* **Task description**:
Track down the lines that contain "objects" and copy them.

****************

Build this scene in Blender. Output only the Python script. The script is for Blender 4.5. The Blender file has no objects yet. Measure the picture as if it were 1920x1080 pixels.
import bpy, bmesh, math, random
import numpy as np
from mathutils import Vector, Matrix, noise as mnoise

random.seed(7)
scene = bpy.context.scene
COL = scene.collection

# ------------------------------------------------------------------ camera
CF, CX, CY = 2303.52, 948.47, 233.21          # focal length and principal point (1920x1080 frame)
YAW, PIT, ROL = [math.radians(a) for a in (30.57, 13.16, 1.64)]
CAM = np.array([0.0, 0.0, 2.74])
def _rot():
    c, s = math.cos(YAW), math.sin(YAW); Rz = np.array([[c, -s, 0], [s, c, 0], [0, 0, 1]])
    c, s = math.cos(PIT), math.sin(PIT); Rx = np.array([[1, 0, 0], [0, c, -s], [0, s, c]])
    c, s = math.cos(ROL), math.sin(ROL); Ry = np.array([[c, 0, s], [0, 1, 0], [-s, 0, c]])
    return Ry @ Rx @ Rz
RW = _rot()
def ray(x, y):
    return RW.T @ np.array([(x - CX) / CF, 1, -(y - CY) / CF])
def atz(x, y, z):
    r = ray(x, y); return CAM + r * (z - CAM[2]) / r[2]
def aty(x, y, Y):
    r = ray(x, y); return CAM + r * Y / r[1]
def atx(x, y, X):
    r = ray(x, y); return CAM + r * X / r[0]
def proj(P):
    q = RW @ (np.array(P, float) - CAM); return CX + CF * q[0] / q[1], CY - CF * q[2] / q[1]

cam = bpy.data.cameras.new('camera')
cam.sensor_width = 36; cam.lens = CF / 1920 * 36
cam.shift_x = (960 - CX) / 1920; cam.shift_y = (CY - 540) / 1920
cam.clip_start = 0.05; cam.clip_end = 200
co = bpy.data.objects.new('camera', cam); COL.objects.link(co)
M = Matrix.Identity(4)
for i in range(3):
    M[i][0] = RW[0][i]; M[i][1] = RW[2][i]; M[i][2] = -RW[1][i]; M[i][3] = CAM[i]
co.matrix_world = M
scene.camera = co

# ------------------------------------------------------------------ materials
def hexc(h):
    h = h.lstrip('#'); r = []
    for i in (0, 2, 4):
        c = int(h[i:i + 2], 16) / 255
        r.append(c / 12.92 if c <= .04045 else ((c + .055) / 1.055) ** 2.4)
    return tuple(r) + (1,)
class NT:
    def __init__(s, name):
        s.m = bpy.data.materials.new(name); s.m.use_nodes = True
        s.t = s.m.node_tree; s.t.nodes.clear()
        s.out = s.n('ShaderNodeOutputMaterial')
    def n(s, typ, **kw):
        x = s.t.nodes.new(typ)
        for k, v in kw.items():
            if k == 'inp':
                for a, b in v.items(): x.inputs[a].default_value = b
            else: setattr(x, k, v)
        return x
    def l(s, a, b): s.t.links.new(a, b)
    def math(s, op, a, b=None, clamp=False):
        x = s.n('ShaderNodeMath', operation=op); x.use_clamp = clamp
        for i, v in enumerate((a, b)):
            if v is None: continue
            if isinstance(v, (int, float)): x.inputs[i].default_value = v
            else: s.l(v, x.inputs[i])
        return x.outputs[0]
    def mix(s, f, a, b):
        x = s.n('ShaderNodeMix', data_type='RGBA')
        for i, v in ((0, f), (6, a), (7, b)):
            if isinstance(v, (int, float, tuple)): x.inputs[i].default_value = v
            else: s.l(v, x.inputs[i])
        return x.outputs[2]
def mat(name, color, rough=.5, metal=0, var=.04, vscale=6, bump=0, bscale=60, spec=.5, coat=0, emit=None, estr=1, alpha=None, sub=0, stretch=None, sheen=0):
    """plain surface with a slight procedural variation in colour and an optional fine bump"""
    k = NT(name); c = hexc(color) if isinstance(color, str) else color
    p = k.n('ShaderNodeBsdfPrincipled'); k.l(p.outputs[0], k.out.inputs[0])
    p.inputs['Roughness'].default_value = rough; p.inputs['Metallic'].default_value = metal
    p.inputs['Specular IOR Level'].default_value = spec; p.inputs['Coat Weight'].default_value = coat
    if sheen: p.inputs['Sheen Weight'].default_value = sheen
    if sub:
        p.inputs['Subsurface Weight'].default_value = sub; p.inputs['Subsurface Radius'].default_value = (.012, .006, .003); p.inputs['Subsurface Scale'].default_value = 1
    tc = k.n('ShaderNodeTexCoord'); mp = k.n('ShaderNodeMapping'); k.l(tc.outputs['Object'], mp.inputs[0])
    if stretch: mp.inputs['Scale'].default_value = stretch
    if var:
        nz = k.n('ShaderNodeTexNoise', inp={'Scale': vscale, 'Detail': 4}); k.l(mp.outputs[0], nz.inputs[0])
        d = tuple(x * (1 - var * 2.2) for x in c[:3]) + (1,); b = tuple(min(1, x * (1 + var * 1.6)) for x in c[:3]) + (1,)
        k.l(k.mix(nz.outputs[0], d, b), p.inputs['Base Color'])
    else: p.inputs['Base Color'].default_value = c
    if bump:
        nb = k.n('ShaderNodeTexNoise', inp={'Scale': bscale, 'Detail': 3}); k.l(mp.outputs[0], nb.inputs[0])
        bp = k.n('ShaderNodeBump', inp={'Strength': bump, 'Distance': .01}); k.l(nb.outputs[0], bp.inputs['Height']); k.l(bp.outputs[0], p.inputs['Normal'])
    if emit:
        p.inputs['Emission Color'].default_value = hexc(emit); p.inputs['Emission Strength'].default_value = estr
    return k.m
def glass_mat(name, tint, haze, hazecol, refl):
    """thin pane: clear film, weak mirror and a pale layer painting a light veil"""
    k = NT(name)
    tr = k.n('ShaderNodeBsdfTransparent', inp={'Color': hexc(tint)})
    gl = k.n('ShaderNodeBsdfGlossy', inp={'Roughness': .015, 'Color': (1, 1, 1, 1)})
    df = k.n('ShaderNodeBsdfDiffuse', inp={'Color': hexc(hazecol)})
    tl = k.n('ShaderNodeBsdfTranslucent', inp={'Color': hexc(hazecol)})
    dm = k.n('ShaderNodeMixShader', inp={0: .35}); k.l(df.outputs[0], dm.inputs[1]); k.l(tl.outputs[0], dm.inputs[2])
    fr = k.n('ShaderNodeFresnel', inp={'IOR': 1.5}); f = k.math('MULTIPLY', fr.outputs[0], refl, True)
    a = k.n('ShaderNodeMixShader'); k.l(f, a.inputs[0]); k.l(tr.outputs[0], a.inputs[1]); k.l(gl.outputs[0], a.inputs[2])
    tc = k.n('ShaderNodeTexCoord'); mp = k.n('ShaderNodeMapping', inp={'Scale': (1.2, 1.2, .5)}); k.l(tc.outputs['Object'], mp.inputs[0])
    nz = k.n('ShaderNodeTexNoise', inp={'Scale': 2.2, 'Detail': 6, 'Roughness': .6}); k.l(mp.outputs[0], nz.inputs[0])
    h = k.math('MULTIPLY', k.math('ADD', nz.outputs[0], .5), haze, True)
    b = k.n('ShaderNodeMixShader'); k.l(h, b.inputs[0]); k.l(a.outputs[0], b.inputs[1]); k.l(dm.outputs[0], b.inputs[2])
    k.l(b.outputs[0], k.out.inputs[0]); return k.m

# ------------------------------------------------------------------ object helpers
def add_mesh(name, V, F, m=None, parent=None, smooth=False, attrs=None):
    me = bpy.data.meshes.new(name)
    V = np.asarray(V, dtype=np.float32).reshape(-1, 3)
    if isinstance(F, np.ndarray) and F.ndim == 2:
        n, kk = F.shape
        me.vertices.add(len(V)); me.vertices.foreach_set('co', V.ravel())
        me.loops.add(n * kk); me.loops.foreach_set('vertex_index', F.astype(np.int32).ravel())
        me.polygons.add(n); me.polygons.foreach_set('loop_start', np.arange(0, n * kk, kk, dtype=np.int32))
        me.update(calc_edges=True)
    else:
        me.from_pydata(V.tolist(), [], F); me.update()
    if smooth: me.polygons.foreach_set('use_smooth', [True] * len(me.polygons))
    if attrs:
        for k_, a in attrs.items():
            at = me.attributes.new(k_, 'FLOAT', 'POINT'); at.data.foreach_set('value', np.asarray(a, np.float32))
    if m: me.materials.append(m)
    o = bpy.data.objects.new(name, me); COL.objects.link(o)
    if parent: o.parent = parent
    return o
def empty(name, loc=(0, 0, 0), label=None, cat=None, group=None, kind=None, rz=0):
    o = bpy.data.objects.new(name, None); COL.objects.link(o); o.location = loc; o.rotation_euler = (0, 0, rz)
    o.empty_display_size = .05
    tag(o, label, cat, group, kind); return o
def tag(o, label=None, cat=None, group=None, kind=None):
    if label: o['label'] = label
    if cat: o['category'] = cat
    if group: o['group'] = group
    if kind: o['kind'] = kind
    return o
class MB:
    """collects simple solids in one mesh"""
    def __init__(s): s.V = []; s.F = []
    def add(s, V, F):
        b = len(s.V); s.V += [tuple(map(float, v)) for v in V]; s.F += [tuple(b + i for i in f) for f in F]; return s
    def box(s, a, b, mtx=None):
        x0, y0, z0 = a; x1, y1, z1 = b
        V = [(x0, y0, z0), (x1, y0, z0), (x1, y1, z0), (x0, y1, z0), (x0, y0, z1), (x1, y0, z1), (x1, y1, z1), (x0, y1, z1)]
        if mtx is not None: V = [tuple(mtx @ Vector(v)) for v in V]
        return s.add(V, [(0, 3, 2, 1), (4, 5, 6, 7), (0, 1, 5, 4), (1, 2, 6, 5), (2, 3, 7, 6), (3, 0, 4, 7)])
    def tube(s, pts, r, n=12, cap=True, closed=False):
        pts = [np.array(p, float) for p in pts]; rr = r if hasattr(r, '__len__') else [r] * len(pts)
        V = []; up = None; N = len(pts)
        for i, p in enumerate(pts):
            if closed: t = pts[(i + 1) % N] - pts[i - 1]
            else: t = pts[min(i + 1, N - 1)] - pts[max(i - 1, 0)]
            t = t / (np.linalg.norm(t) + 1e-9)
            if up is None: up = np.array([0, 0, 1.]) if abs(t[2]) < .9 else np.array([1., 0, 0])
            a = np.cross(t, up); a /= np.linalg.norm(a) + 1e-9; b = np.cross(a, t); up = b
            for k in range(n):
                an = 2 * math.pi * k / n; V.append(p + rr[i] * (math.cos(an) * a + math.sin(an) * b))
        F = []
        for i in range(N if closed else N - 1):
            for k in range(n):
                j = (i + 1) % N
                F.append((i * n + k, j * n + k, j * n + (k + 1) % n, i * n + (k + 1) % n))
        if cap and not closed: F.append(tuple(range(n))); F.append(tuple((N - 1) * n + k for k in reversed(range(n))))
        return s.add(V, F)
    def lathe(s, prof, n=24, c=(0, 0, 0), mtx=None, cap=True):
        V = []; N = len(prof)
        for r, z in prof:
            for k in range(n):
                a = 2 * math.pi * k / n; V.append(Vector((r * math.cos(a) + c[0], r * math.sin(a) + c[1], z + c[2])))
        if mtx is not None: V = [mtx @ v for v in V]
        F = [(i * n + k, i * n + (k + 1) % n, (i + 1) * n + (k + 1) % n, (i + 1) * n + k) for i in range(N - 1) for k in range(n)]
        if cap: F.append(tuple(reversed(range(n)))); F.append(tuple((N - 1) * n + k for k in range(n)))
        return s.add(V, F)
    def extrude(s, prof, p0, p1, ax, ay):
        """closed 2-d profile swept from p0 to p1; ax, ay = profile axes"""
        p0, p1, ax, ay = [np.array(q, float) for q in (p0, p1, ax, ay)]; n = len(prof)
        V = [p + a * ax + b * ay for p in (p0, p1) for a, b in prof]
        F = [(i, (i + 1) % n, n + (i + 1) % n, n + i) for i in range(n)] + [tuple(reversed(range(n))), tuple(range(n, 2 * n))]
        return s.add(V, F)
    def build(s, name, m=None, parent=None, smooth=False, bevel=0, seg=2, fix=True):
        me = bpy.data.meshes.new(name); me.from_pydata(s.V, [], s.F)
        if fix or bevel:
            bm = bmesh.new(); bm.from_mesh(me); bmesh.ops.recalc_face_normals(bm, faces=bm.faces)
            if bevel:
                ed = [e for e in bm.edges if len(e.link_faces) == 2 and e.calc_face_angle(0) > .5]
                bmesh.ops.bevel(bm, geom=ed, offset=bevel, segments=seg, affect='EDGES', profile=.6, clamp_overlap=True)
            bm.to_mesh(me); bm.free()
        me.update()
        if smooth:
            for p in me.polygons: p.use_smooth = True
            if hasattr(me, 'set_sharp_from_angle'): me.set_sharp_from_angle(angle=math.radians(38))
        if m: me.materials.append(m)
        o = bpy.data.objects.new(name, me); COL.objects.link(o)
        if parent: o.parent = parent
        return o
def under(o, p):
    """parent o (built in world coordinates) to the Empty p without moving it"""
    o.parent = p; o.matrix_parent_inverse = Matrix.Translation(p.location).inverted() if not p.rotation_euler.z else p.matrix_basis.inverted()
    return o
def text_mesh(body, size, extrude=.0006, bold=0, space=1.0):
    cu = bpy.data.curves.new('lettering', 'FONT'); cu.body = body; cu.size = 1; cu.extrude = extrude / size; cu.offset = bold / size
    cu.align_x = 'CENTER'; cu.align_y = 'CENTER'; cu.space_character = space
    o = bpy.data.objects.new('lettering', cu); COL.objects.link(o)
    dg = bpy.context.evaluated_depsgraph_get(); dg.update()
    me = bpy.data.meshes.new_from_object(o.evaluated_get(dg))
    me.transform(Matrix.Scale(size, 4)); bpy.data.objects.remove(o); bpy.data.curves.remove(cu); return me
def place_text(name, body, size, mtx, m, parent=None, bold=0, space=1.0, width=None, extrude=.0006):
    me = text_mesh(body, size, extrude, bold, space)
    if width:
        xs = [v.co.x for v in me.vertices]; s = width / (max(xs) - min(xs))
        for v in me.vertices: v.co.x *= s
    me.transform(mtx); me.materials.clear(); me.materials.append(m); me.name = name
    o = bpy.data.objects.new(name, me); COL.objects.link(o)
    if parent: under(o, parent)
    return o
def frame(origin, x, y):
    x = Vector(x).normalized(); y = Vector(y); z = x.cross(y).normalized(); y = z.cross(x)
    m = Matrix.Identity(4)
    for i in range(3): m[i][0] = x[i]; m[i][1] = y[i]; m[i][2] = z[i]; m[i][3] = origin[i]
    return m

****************

* **Written solution**:
Build this scene in Blender. Output only the Python script. The script is for Blender 4.5. The Blender file has no objects yet. Measure the picture as if it were 1920x1080 pixels.
co = bpy.data.objects.new('camera', cam); COL.objects.link(co)
    o = bpy.data.objects.new(name, me); COL.objects.link(o)
    o = bpy.data.objects.new(name, None); COL.objects.link(o); o.location = loc; o.rotation_euler = (0, 0, rz)
        o = bpy.data.objects.new(name, me); COL.objects.link(o)
    o = bpy.data.objects.new('lettering', cu); COL.objects.link(o)
    me.transform(Matrix.Scale(size, 4)); bpy.data.objects.remove(o); bpy.data.curves.remove(cu); return me
    o = bpy.data.objects.new(name, me); COL.objects.link(o)